CF1000F One Occurrence

You are given an array $ a $ consisting of $ n $ integers, and $ q $ queries to it. $ i $ -th query is denoted by two integers $ l_i $ and $ r_i $ . For each query, you have to find any integer that occurs exactly once in the subarray of $ a $ from index $ l_i $ to index $ r_i $ (a subarray is a contiguous subsegment of an array). For example, if $ a = [1, 1, 2, 3, 2, 4] $ , then for query $ (l_i = 2, r_i = 6) $ the subarray we are interested in is $ [1, 2, 3, 2, 4] $ , and possible answers are $ 1 $ , $ 3 $ and $ 4 $ ; for query $ (l_i = 1, r_i = 2) $ the subarray we are interested in is $ [1, 1] $ , and there is no such element that occurs exactly once.
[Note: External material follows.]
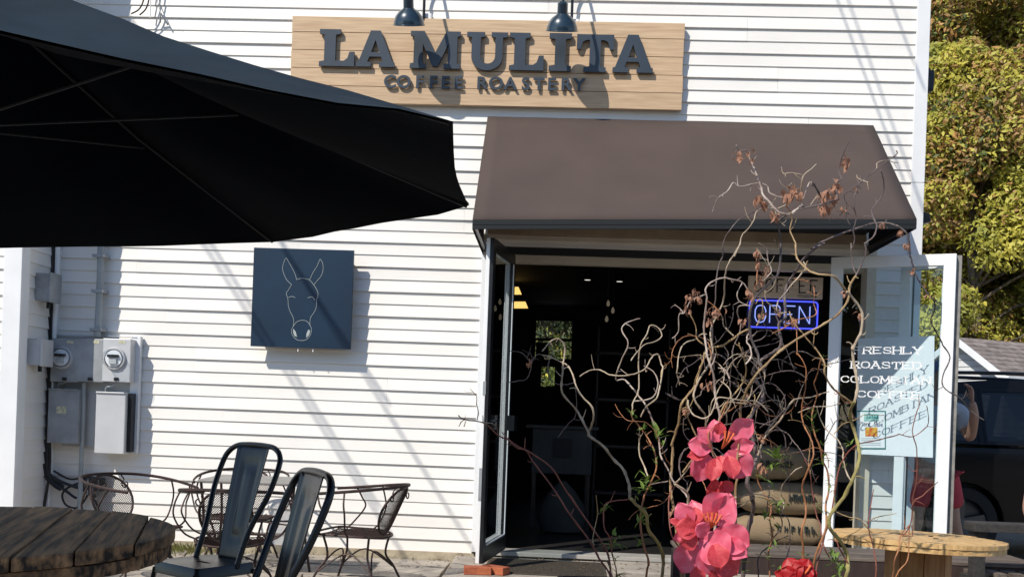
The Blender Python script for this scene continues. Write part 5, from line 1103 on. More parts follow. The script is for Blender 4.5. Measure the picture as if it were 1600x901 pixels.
BR('C', B2([(730,900),(720,730),(750,620),(730,500),(740,400),(700,330),(650,240),(640,160)]), 1.4, 0.8, 'orange', 4.25)
BR('C', B2([(790,880),(850,760),(870,650),(860,500),(790,430)]), 1.2, 0.7, 'grey', 4.35)
BR('C', B2([(740,640),(810,560),(815,500),(780,440)]), 1.0, 0.7, 'dark', 4.35)
BR('C', T7([(650,770),(700,640),(800,530),(860,430),(900,390)]), 1.5, 1.0, 'pale', 4.3)
BR('C', T7([(700,620),(760,540),(810,470),(800,430),(770,400),(710,340),(690,270),(650,170),(620,100)]), 1.3, 0.8, 'dark', 4.3)
BR('C', T7([(120,385),(60,370),(0,330)])+T6([(895,585),(820,548)]), 1.0, 0.6, 'grey', 4.3)
BR('C', T7([(160,380),(160,420),(190,480),(260,510),(310,490),(345,420),(370,365),(440,370),(550,385),(650,395),(720,460)]), 1.3, 0.9, 'pale', 4.15)
BR('C', T7([(120,890),(170,820),(230,740),(220,650),(190,580),(150,480),(150,370)]), 1.2, 1.0, 'tan', 4.25)
BR('C', T7([(100,900),(95,830),(110,760),(180,690),(150,650),(125,600),(130,500)]), 0.9, 0.6, 'grey', 4.25)
BR('C', T7([(200,370),(240,350),(260,310),(320,260),(390,240),(450,245),(510,290),(560,340),(590,400),(600,430)]), 1.0, 0.8, 'grey', 4.25)
BR('C', T7([(390,510),(450,430),(460,350),(440,290),(390,250)]), 1.2, 0.8, 'pale', 4.2)
BR('C', T7([(450,230),(420,170),(370,155)]), 1.2, 0.9, 'white', 4.2)
BR('C', T7([(450,240),(430,150),(440,60),(410,0)]), 0.9, 0.7, 'grey', 4.25)
BR('C', T7([(200,330),(210,240),(260,120),(285,70)]), 1.2, 0.8, 'tan', 4.3)
BR('C', T7([(430,560),(430,480),(440,400),(500,400),(580,410)]), 1.0, 0.7, 'pale', 4.2)
BR('C', T7([(370,820),(330,740),(300,620),(370,540),(440,390)]), 1.2, 0.8, 'orange', 4.05)
BR('C', T7([(500,900),(505,780),(520,660)]), 1.7, 1.4, 'tan', 4.0)
BR('C', B2([(140,460),(160,330),(100,270),(60,250)]), 2.0, 1.4, 'pale', 4.2)
BR('C', B2([(60,250),(120,190),(200,80),(230,0)]), 1.1, 0.7, 'pale', 4.25)
BR('C', B2([(110,200),(95,100),(130,10),(150,0)]), 0.9, 0.6, 'grey', 4.25)
BR('C', B2([(150,300),(150,240),(110,200)]), 0.8, 0.6, 'grey', 4.25)
BR('C', B2([(95,690),(40,600),(20,400),(45,260)]), 1.1, 0.8, 'red', 4.1)
# left
BR('L', B1([(710,900),(720,790),(690,690),(625,600),(610,500),(550,440),(510,400)]), 2.8, 2.4, 'olive', 4.15)
BR('L', B1([(505,400),(500,310),(460,210),(400,150),(340,70),(245,0)])+T6([(325,800),(270,690),(235,640),(160,550),(155,470),(165,350),(175,280),(165,230),(130,200),(80,220),(30,280)]), 2.2, 0.9, 'pale', 4.2)
BR('L', T6([(325,800),(355,720),(350,640),(285,570),(245,500),(225,430),(190,370),(130,340),(80,315),(30,305)]), 1.5, 0.9, 'pale', 4.22)
BR('L', T6([(235,480),(170,495),(100,480),(65,420),(75,340),(95,280),(65,225)]), 0.8, 0.6, 'grey', 4.25)
BR('L', T6([(130,830),(200,740),(240,700),(250,600),(240,510)]), 0.7, 0.6, 'grey', 4.5)
BR('L', T6([(660,700),(690,640),(740,600),(770,560),(800,400),(790,360),(770,300),(730,320),(690,390),(620,425),(540,437),(460,430),(400,400),(330,405),(270,440)]), 1.2, 0.9, 'pale', 4.3)
BR('L', T6([(608,650),(610,610),(640,550),(650,480),(645,350),(660,240),(700,170),(720,115),(770,130),(795,180),(750,220),(690,235),(650,270),(595,340)]), 1.1, 0.8, 'pale', 4.3)
BR('L', T6([(760,780),(700,640),(650,570),(560,465),(500,460),(530,350),(580,230),(540,150),(560,105),(655,70)]), 1.3, 0.8, 'white', 4.3)
BR('L', T6([(610,615),(620,600),(700,590),(750,560),(770,480),(740,410),(680,375)]), 1.1, 0.8, 'white', 4.3)
BR('L', T6([(790,470),(795,400),(820,365)]), 1.0, 0.6, 'tan', 4.3)
BR('L', T6([(610,720),(600,680),(608,650)]), 0.8, 0.8, 'tan', 4.3)
BR('L', B1([(610,900),(625,800),(600,720),(580,620),(575,500),(600,380),(640,300),(675,200),(660,90),(610,0)])+T6([(650,760),(610,715)]), 1.8, 1.0, 'orange', 4.2)
BR('L', B1([(620,260),(600,200),(565,110),(570,0)])+T6([(655,840),(650,770)]), 1.2, 0.9, 'pale', 4.25)
BR('L', B1([(800,500),(780,400),(770,330)])[:0]+B1([(880,420),(860,370),(790,300),(750,220),(700,120),(690,0)])+T6([(770,830),(760,780)]), 1.3, 1.0, 'white', 4.3)
BR('L', B1([(420,880),(395,760),(380,650),(345,590),(340,460),(380,420),(500,405)]), 1.0, 0.9, 'red', 4.15)
BR('L', B1([(280,700),(270,650),(300,500),(290,380)]), 0.8, 0.5, 'tan', 4.2)
BR('L', B1([(640,310),(750,290)]), 1.1, 0.8, 'white', 4.25)
# red pair
BR('R', B1([(385,900),(370,760),(300,640),(190,480),(80,320),(0,200)])[0:]+B6([(900,720),(800,670),(700,640),(600,560),(500,510),(420,430),(350,385),(290,372),(190,360),(140,345),(100,310)])[1:], 1.6, 0.7, 'red', 4.5, 0.05)
BR('R', B1([(385,900),(310,780),(250,670),(130,510),(60,400),(0,310)])+B6([(850,770),(790,670),(700,620),(620,560),(540,480)]), 1.7, 0.7, 'red', 4.45, 0.05)
BR('R', B6([(480,410),(430,390),(360,385)]), 0.6, 0.7, 'pale', 4.5)
BR('R', B6([(290,360),(305,275),(285,200),(285,120),(220,40)]), 0.8, 0.5, 'tan', 4.5)
BR('R', B6([(110,420),(140,370),(185,350)]), 0.7, 0.5, 'red', 4.5)
BR('R', B6([(160,425),(180,370)]), 0.7, 0.5, 'red', 4.5)
BR('L', B5([(120,510),(260,530),(340,610),(370,650)])[::-1], 0.8, 0.5, 'grey', 4.5)
BR('L', B5([(360,530),(385,600),(370,720),(320,840),(230,860),(100,880)])[::-1], 0.8, 0.5, 'grey', 4.5)
BR('L', T6([(30,305),(0,300)])+B5([(400,600),(370,640)]), 0.7, 0.5, 'grey', 4.4)
# the thinner curled twigs that fill the tangle
rt2 = random.Random(99)
for k in range(36):
    x, y = rt2.gauss(1175, 62), rt2.uniform(560, 820); a = rt2.uniform(-2.6, -0.5); px_ = [(x, y)]; cv = rt2.uniform(-.5, .5)
    for j in range(rt2.randint(6, 13)):
        cv = max(-.75, min(.75, cv + rt2.uniform(-.45, .45))); a += cv; a += 0.12*(-PI/2 - a)
        x += math.cos(a)*rt2.uniform(9, 17); y += math.sin(a)*rt2.uniform(9, 17); px_.append((x, y))
    BR('C', px_, rt2.uniform(0.6, 1.1), 0.45, rt2.choice(('dark', 'grey', 'pale', 'tan', 'grey', 'orange')), rt2.uniform(4.1, 4.5))
# leaves
gl = mat('fresh_willow_leaf', (0.20,0.30,0.05), 0.5, trans=(0.3,0.42,0.06), col2=(0.12,0.20,0.04), vscale=30)
dl_ = mat('dried_leaf', (0.50,0.27,0.17), 0.8, trans=(0.4,0.2,0.12), col2=(0.26,0.12,0.08), vscale=40)
LS = {}
def leafmesh(kind, k, m):
    r = random.Random(k*13+ (5 if kind == 'dry' else 0)); mb = MB(); n = 5; vs = []
    L = 1.0; curl = r.uniform(0.3, 0.9) if kind == 'green' else r.uniform(1.5, 3.2)
    p = Vector((0,0,0)); a = 0
    wds = [0.02, 0.13, 0.16, 0.12, 0.06, 0.0]
    for i in range(n+1):
        t_ = i/n; a = curl*t_; w_ = wds[i]*(1.25 if kind == 'dry' else 1.0)
        tw = (r.uniform(0.5,1.8) if kind == 'dry' else 0.3)*t_
        sd = Vector((math.cos(tw)*w_, 0, math.sin(tw)*w_*0.8)); vs += [p-sd+Vector((0,0,.03)), p, p+sd+Vector((0,0,.03))]
        p = p + Vector((0, math.cos(a), -math.sin(a)))*(L/n)
    mb.add(vs, [(3*i+j, 3*i+j+1, 3*i+j+4, 3*i+j+3) for i in range(n) for j in range(2)])
    o = mb.build('leaf', m); me = o.data; bpy.data.objects.remove(o); return me
for kind, m in (('green', gl), ('dry', dl_)): LS[kind] = [leafmesh(kind, k, m) for k in range(6)]
lr = random.Random(21)
def leaves(key, kind, px, py, n, sp, ln, d=4.2, up=0.0, spy=None):
    for k in range(n):
        p = P(px + lr.gauss(0, sp), py + lr.gauss(0, spy or sp), d + lr.uniform(-0.05, 0.05)); o = bpy.data.objects.new('leaf' if kind == 'green' else 'dried_leaf', lr.choice(LS[kind])); C.objects.link(o); o.parent = shr[key]
        o.location = p
        if kind == 'green': dirv = Vector((lr.uniform(-1,1), lr.uniform(-.8,.5), lr.uniform(-0.5+up,0.9+up)))
        else: dirv = Vector((lr.uniform(-.6,.6), lr.uniform(-.6,.6), lr.uniform(-1.2,0.1)))
        o.rotation_euler = dirv.to_track_quat('Y', 'Z').to_euler(); s = ln/1600*d*lr.uniform(0.6, 1.15); o.scale = (s, s, s)
def tl(T, x, y): return T([(x, y)])[0]
for key, T, x, y, n, s, L in (('C',T1,235,165,5,4,14),('C',T1,305,165,3,3,12),('C',T1,330,220,2,2,10),('C',T1,390,480,5,3,18),('C',T1,430,530,4,3,14),('C',T1,495,600,9,4,14),('C',T1,600,460,7,5,18),('C',T1,640,440,6,6,16),('C',T1,840,500,8,6,16),('C',T1,880,440,10,7,16),('C',T1,870,560,6,6,14),('C',T2,310,230,8,5,14),('C',T2,250,400,8,5,14),('C',T2,590,670,5,3,10),('C',T2,710,725,6,3,11),('C',T2,750,820,4,3,9),('C',T5,390,365,6,3,9),('C',T5,505,545,4,3,9),('C',T5,345,185,3,3,9),('C',T2,310,560,4,4,12),('C',T2,400,420,3,2,10),('C',T3,640,60,7,3,12),('C',T3,650,140,5,3,10),('C',T3,660,260,8,5,12),('C',T3,710,180,7,4,12),('C',T3,160,370,7,4,12),('C',T3,230,390,5,4,12),('C',T3,150,460,6,4,11),('C',T3,200,335,4,4,11),('C',T3,580,330,6,4,12),('C',T3,340,490,9,7,12),('C',T3,380,480,6,4,11),('C',T3,310,540,3,3,10),('C',T3,560,530,3,3,13),('C',T3,690,500,6,4,12),('C',T3,880,540,4,5,11),('G',T4,650,500,5,3,10),('G',T4,550,340,4,3,10),('C',T4,70,470,4,4,10),('C',T4,180,550,6,6,12),('C',T7,300,270,6,5,12),('C',T7,150,450,5,3,10),('C',T7,680,640,6,5,11),('C',T7,680,840,5,5,12),('C',T7,560,345,3,4,9),('L',B5,355,650,9,4,7),('C',B2,70,430,4,4,10)):
    px, py = tl(T, x, y); leaves(key, 'dry', px, py, int(n*1.5)+1, s*0.75, L*1.25, 4.2)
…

Can you answer all of the queries?

The first line contains one integer $ n $ ( $ 1 \le n \le 5 \cdot 10^5 $ ). The second line contains $ n $ integers $ a_1, a_2, \dots, a_n $ ( $ 1 \le a_i \le 5 \cdot 10^5 $ ). The third line contains one integer $ q $ ( $ 1 \le q \le 5 \cdot 10^5 $ ). Then $ q $ lines follow, $ i $ -th line containing two integers $ l_i $ and $ r_i $ representing $ i $ -th query ( $ 1 \le l_i \le r_i \le n $ ).

Answer the queries as follows: If there is no integer such that it occurs in the subarray from index $ l_i $ to index $ r_i $ exactly once, print $ 0 $ . Otherwise print any such integer.